The Lessons from the Past Lesson 1: Solidarity Works Only When Built on Principle Apartheid-era solidarity was anchored in justice, not self-interest. Unions must rediscover this moral foundation. Lesson 2: Community Partnerships Are Essential Unions once worked hand-in-hand with communities. Today, communities often view unions as adversaries during strikes or disruptions. Lesson 3: Education Is a National Priority, Not a Bargaining Chip During apartheid, education was a site of struggle because it shaped the future. Today, the importance of quality education remains—but unions often treat it as leverage. Lesson 4:
Leadership Must Be Ethical Corruption weakens movements faster than repression. Unions need ethical renewal.
What Solidarity Should Mean Today
True modern solidarity should be structured to:
Protect teachers from violence and intimidation
Restore respect for the profession
Work with government to improve foundation-phase literacy
Hold incompetent leaders accountable
Demand merit-based appointments
Fight for safe schools
Improve learning outcomes
Solidarity is not merely standing together—it is standing for something.

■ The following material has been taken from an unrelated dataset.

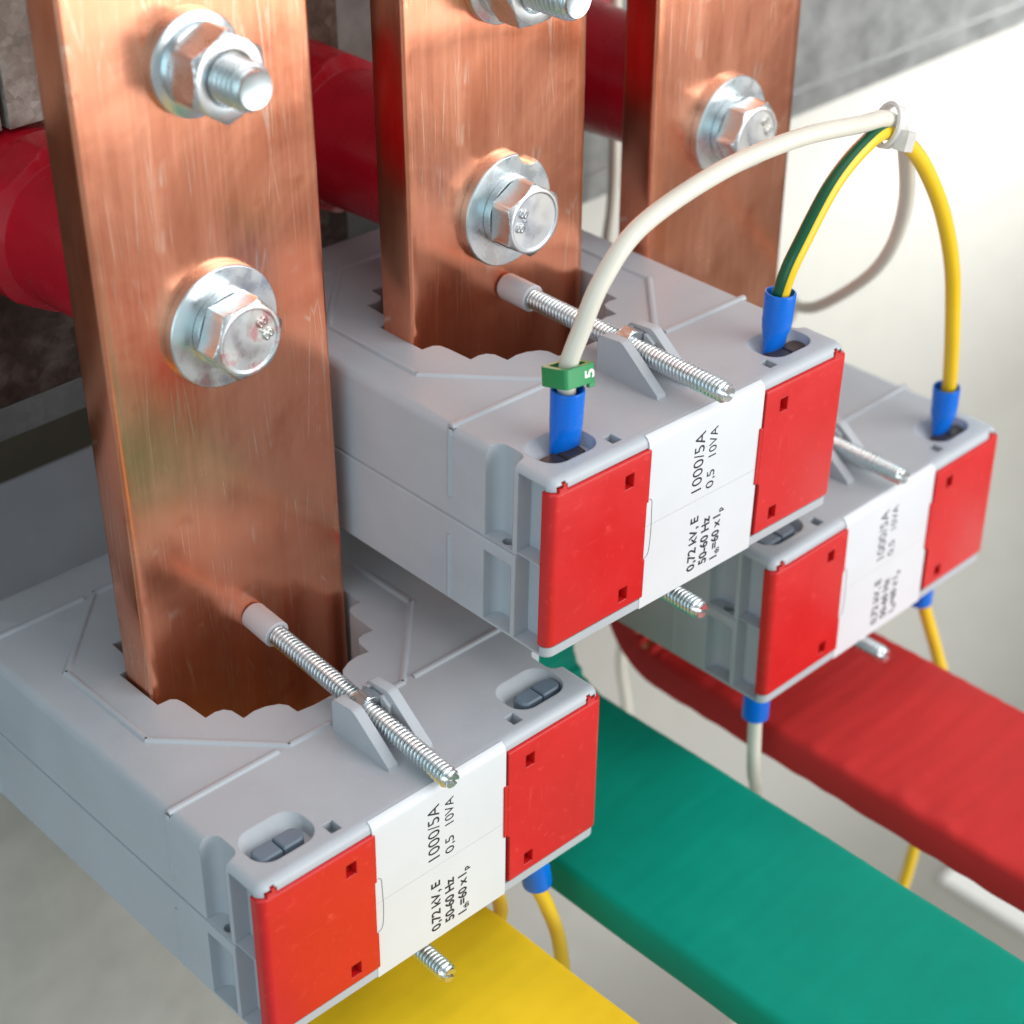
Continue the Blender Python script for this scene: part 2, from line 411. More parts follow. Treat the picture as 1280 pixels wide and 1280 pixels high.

A Conservative Conclusion: Return to Moral Purpose A traditional conservative interpretation of union solidarity emphasizes: Duty over ideology Ethics over factionalism Community service over personal gain Professionalism over politics The past teaches that unions were strongest when they fought for justice, excellence, and unity of purpose. Today, unions must rediscover that mission, not merely to honor their history, but to rescue the collapsing education system whose future depends on their moral leadership, not their political leverage. Solidarity built the past. It can save the future—but only if unions return to
principle over power.
Conclusion
Clarity leads to understanding — and understanding leads to real change.